→ **Problem**:
Retype only the lines running from the line that contains "Reconstruct this image" to the line that contains "random.seed(11)", inclusive, and leave the pictures behind.

→ **Material for this exercise**:
--------------------------------------------------

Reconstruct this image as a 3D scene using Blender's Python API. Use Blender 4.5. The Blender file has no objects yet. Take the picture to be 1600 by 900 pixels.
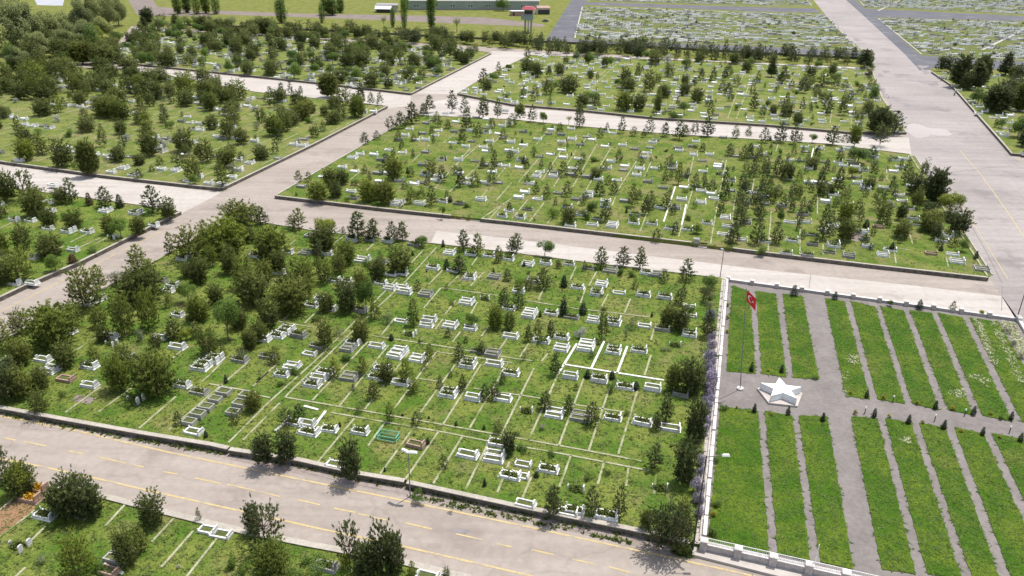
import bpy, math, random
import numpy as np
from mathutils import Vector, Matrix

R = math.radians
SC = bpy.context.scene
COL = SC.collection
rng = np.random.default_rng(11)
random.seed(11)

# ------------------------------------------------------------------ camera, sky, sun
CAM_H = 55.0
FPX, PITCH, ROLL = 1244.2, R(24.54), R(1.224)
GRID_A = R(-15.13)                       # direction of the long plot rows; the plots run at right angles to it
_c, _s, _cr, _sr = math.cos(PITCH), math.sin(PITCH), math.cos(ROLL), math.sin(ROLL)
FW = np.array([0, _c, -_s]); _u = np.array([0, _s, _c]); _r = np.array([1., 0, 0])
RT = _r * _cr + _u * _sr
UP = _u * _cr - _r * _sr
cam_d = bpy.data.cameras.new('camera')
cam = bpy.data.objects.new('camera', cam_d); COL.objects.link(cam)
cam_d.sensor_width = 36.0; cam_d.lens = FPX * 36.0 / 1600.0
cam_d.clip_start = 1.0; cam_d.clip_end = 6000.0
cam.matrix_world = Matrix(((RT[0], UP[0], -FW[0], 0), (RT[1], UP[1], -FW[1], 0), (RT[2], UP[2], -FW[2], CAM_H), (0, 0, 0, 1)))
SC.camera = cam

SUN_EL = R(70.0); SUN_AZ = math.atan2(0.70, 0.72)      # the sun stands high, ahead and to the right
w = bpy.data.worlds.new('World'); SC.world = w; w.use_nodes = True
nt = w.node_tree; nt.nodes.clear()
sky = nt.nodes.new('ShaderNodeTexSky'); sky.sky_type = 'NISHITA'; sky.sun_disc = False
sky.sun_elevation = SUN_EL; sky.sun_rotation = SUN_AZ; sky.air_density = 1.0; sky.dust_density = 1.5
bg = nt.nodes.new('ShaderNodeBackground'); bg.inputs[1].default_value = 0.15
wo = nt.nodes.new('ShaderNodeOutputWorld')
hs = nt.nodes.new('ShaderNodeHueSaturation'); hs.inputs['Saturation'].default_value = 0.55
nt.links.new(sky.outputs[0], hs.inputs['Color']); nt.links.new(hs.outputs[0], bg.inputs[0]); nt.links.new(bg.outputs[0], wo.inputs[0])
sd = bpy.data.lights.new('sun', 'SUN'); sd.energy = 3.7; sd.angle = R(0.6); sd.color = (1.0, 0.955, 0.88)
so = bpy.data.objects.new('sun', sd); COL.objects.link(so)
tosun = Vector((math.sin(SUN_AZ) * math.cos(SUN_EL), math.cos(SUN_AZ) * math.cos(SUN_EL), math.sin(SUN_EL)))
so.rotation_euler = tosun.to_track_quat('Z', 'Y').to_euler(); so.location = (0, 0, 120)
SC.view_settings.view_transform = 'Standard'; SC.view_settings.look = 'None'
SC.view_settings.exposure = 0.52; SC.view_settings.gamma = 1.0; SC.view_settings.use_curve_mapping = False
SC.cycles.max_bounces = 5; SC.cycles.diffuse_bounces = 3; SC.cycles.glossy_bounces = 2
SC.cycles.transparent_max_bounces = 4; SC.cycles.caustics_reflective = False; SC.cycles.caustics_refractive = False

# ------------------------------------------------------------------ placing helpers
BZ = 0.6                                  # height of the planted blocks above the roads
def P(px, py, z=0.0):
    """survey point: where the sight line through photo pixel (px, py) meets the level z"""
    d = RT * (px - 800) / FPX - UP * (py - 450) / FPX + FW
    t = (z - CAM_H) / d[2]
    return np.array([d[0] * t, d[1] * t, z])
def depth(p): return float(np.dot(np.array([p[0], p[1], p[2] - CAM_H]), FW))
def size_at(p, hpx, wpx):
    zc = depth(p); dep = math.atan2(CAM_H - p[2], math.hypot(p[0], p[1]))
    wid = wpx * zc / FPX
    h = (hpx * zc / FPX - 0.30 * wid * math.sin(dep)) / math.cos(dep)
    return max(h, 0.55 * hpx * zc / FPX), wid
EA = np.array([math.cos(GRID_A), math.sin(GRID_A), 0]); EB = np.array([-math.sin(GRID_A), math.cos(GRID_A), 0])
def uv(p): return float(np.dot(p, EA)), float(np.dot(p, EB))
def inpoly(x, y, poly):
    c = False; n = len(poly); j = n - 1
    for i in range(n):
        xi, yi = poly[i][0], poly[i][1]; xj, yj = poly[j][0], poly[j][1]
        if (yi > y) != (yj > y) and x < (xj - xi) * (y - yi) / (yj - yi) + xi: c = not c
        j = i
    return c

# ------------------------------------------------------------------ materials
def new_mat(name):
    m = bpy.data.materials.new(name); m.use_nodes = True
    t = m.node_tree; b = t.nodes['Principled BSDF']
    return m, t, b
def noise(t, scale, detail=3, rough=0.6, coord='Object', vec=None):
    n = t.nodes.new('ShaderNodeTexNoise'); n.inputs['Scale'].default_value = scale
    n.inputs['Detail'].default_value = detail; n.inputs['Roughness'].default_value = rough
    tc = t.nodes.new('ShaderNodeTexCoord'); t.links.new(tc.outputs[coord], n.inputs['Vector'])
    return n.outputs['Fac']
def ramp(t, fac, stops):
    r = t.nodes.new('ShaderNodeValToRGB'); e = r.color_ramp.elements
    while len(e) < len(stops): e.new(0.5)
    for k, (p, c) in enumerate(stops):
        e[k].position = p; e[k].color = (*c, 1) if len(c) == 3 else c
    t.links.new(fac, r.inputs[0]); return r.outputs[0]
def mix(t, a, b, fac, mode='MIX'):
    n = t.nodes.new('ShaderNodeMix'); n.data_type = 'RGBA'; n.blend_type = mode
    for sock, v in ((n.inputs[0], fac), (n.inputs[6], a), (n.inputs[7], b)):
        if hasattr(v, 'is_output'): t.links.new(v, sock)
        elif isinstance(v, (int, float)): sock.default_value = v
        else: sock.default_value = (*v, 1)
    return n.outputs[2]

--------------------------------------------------

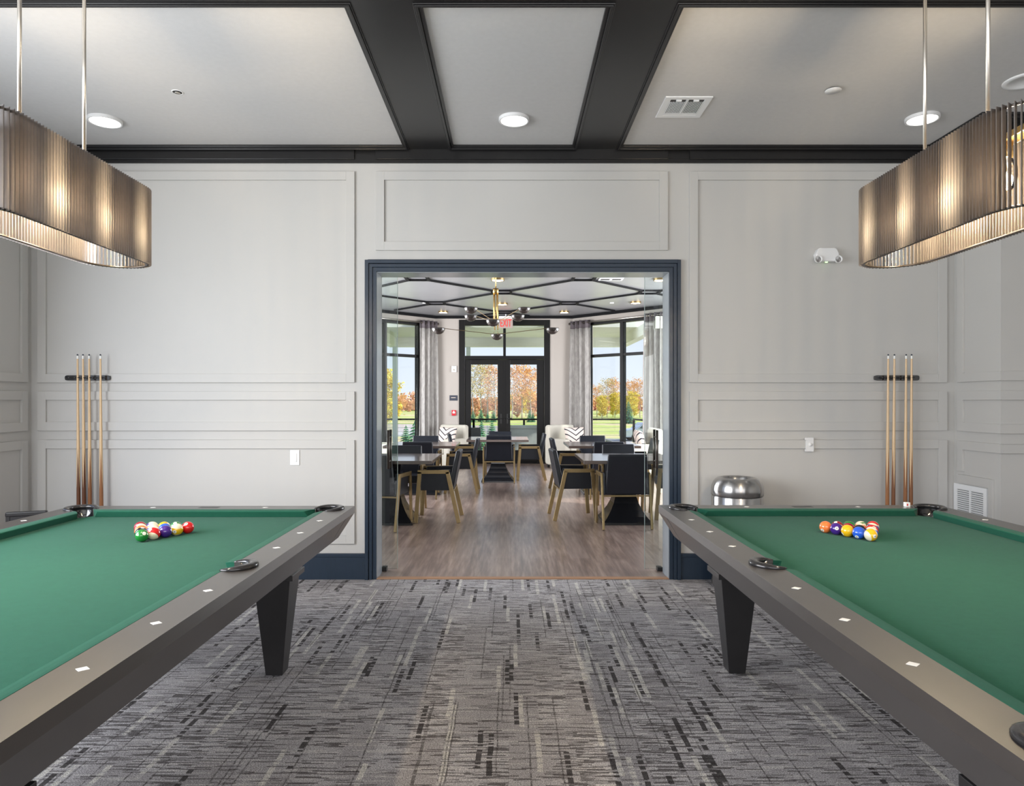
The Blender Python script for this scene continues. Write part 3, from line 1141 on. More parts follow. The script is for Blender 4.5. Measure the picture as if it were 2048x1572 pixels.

--------------------------------------------------

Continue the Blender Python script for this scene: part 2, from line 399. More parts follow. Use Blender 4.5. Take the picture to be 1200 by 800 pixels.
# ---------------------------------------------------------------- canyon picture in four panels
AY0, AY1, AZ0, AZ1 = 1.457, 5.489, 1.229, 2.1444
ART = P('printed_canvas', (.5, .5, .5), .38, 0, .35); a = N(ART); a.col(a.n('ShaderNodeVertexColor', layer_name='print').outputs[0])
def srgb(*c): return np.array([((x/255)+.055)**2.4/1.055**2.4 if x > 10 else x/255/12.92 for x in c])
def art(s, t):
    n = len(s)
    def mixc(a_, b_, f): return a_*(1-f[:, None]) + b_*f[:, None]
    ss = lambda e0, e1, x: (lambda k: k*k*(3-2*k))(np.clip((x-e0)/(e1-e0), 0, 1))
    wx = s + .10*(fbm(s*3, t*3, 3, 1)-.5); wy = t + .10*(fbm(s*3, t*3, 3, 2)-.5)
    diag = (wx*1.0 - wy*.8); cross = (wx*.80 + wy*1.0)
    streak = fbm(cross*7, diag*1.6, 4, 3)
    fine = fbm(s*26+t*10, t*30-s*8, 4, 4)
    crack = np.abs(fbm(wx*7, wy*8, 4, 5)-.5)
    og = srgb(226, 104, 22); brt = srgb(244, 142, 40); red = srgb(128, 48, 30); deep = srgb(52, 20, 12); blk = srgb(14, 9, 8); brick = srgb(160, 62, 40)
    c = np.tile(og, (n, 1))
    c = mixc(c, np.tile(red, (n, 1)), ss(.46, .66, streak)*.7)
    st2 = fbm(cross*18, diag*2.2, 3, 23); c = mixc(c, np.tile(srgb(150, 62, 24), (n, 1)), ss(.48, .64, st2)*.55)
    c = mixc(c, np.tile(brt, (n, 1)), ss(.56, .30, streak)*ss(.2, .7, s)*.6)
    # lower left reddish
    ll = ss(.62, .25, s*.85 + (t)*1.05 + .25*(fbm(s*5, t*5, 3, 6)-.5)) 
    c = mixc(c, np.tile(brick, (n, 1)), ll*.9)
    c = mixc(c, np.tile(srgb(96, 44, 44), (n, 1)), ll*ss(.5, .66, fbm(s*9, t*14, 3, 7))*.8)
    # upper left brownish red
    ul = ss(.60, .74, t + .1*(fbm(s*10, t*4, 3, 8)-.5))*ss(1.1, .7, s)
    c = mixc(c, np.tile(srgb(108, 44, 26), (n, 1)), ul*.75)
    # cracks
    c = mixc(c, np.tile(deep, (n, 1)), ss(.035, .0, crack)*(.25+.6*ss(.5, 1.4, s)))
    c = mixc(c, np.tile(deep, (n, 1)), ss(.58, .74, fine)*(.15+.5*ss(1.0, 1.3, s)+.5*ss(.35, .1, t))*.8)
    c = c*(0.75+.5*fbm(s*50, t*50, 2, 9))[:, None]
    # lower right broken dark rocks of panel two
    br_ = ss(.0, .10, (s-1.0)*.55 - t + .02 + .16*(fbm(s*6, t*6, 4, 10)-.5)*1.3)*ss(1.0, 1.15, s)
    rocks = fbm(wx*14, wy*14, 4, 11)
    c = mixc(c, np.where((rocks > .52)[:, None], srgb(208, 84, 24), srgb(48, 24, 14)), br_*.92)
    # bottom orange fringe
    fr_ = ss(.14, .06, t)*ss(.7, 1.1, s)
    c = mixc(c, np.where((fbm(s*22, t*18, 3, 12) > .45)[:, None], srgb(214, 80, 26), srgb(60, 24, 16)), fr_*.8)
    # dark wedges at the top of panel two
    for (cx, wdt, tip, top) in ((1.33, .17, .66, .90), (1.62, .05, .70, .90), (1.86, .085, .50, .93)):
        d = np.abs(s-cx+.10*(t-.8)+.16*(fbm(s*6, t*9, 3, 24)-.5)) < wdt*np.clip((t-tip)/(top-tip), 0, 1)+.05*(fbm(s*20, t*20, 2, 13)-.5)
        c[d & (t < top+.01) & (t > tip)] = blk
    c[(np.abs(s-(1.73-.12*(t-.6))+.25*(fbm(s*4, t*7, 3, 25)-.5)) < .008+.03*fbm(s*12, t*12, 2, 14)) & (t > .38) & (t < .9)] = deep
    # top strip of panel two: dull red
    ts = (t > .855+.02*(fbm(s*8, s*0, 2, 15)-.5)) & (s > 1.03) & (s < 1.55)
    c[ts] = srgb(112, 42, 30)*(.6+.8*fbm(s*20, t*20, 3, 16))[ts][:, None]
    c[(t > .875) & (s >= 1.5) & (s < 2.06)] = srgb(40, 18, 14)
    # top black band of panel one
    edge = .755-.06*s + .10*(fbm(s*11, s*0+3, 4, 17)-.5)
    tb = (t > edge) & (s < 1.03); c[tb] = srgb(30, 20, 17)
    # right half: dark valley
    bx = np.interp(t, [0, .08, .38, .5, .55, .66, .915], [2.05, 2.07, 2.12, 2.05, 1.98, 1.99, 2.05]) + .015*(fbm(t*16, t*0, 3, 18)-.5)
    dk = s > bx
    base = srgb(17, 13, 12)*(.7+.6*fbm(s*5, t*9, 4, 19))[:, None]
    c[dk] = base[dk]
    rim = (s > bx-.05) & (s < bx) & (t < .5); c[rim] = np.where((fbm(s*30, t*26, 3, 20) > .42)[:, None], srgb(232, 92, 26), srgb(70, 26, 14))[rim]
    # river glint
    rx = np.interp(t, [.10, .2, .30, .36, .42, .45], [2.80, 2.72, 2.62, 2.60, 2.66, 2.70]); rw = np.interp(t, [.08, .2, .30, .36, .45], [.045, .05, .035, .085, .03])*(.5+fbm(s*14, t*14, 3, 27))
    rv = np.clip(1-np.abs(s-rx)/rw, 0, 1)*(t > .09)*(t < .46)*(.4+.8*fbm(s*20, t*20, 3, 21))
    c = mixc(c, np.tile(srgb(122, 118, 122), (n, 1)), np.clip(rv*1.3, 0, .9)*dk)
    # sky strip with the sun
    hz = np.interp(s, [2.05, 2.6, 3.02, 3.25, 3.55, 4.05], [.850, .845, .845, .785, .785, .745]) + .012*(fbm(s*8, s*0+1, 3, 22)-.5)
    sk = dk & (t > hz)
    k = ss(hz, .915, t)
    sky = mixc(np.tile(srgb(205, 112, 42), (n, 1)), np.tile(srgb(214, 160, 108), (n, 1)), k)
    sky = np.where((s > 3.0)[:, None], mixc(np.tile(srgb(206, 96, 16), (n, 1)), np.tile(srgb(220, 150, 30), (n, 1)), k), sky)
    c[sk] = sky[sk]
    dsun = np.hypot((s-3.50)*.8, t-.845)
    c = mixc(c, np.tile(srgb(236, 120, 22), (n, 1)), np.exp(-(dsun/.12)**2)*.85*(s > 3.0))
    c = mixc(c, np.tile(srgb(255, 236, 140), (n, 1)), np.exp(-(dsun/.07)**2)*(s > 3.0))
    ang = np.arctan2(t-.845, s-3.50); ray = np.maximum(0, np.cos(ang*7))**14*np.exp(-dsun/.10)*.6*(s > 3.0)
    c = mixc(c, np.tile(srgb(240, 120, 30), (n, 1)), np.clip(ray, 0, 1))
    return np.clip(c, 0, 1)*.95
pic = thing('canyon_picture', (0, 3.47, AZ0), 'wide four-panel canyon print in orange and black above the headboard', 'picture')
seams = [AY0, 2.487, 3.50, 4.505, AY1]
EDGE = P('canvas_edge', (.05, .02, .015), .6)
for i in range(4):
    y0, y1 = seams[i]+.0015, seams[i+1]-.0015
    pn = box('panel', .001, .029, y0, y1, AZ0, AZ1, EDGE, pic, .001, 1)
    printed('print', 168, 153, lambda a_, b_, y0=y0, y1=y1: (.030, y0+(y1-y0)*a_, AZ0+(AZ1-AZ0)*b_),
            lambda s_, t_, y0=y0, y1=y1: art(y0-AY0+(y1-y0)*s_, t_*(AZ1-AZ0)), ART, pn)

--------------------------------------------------

→ **Task output**:
Reconstruct this image as a 3D scene using Blender's Python API. Use Blender 4.5. The Blender file has no objects yet. Take the picture to be 1600 by 900 pixels.
import bpy, math, random
import numpy as np
from mathutils import Vector, Matrix

R = math.radians
SC = bpy.context.scene
COL = SC.collection
rng = np.random.default_rng(11)
random.seed(11)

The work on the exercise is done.